Philosophy Tuesday

Language is great. I mean, blogs would be pretty weird without language! Putting the bad jokes aside, though, language is so crucial to us as humans in that it frames just about everything, from our perceptions to our thinking to our experience of life and what life even is.

You know that great feeling of amazement we get when we hear a word that oh so perfectly encapsulates something that we’d been having trouble explaining or expressing? Or when the word is so illuminating that we become aware of something we had been totally blind to until that point? Language, and words, can be limiting, but it can also be amazingly empowering.

That’s why I love learning that in Japanese there are a pair of words that have the same English translation: “muzukashii” (むずかしい) and “taihen” (たい|へん). *

In English, both of these words translate to “difficult.” However, they are not the same: “muzukashii” refers to difficulty from complexity, whereas “taihen” gets its difficulty from an overwhelming scale. So, for example, for a math test a muzukashii would be a hard differential calculus problem, while a taihen would be four thousand simple addition and subtraction questions.
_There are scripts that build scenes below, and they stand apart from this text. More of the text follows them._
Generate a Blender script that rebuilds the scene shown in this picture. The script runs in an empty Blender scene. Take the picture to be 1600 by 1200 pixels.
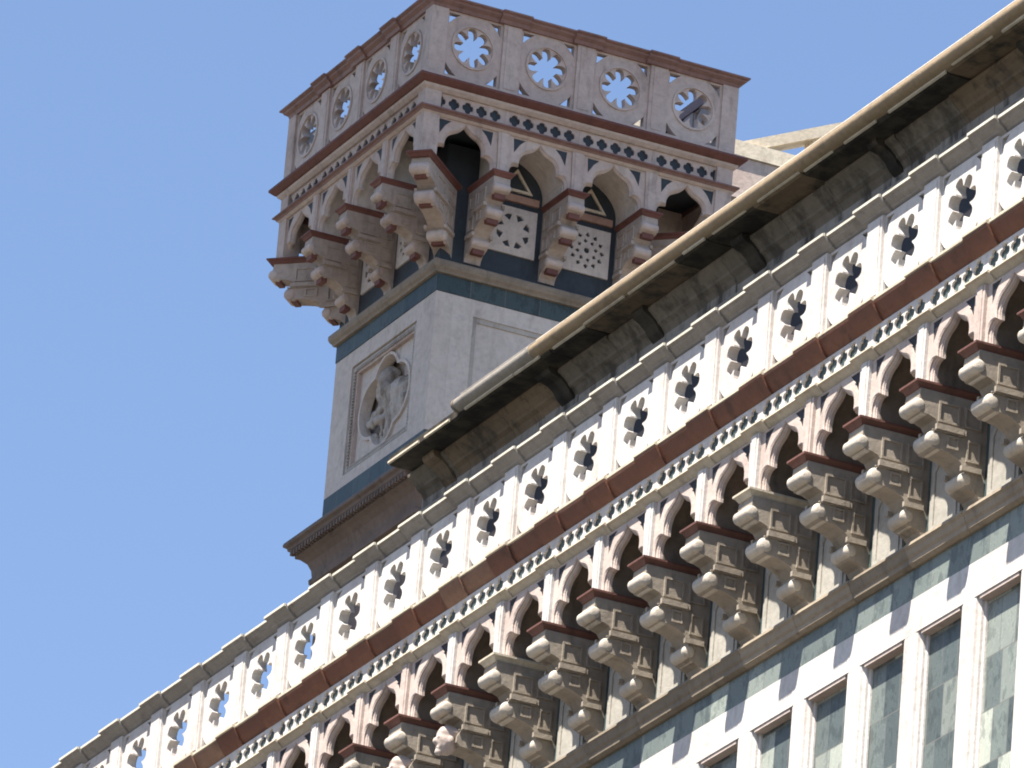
import bpy, bmesh, math, random
from mathutils import Vector, Matrix
from mathutils.geometry import tessellate_polygon
from mathutils import noise as mnoise
random.seed(7)
S = bpy.context.scene
R = math.radians
H = 39.85                      # height of the gallery coping above the piazza

# ------------------------------------------------------------------ camera
cam_d = bpy.data.cameras.new('camera'); cam = bpy.data.objects.new('camera', cam_d)
S.collection.objects.link(cam); S.camera = cam
cam_d.sensor_width = 36; cam_d.sensor_fit = 'HORIZONTAL'; cam_d.lens = 36*13584.36/1600
cam_d.clip_start = 1; cam_d.clip_end = 5000
yaw, pitch, roll = R(65.66), R(22.21), R(4.76)
fwd = Vector((-math.sin(yaw)*math.cos(pitch), math.cos(yaw)*math.cos(pitch), math.sin(pitch)))
rt = fwd.cross(Vector((0,0,1))).normalized(); up = rt.cross(fwd)
rt2 = rt*math.cos(roll)+up*math.sin(roll); up2 = up*math.cos(roll)-rt*math.sin(roll)
m = Matrix((rt2, up2, -fwd)).transposed().to_4x4()
m.translation = Vector((87.0909, -39.4888, H-38.2512))
cam.matrix_world = m

# ------------------------------------------------------------------ light
SUN_EL, SUN_AZ = R(62.5), R(21)          # azimuth from -Y towards +X
sdir = Vector((math.sin(SUN_AZ)*math.cos(SUN_EL), -math.cos(SUN_AZ)*math.cos(SUN_EL), math.sin(SUN_EL)))
w = bpy.data.worlds.new('World'); S.world = w; w.use_nodes = True
nt = w.node_tree; bg = nt.nodes['Background']
sky = nt.nodes.new('ShaderNodeTexSky'); sky.sky_type = 'NISHITA'; sky.sun_disc = False
sky.sun_elevation = SUN_EL; sky.sun_rotation = math.atan2(sdir.x, sdir.y)
sky.air_density = 1.0; sky.dust_density = 0.4; sky.ozone_density = 3.2
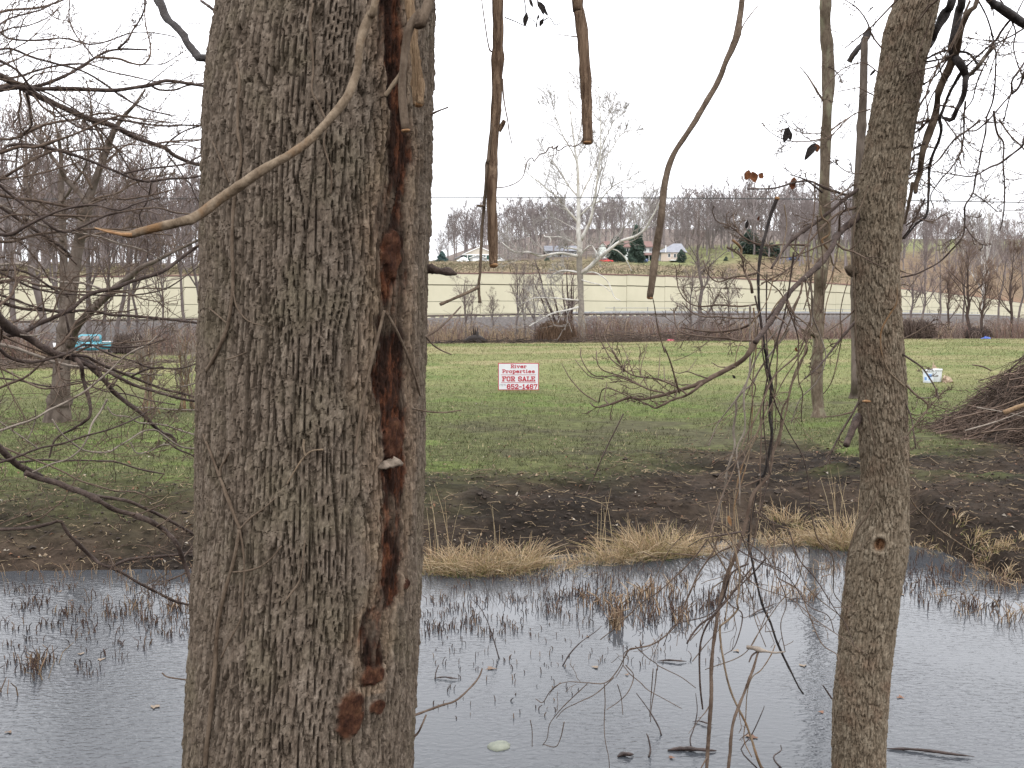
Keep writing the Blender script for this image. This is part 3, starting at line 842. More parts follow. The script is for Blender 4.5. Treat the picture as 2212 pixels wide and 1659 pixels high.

Which is very cool, because when we experience those kind of situations they are quite distinct. As are our reactions to them, or the efforts we may need to take to get through it, or how we might go about solving them, and a whole host of things. And when we talk about the obstacles that lie before us (both as individuals and as communities and more), it makes a difference to know what kind of difficulty it may be to take it on… or even if it may be different groups of difficulties, some relating to complexity, some relating to scope. Otherwise, it’s easy to collapse it all into a complex morass of epic proportions, leading us to dejection before we even start.

I’m keen on being mindful and taking this new distinction forward to see how it alters my perceptions of things and, from that, what new avenues of agency and empowerment it opens.

 

* I do hope I got the writing correct… I came across this distinction in a comment by glilimith on this Folding Ideas video.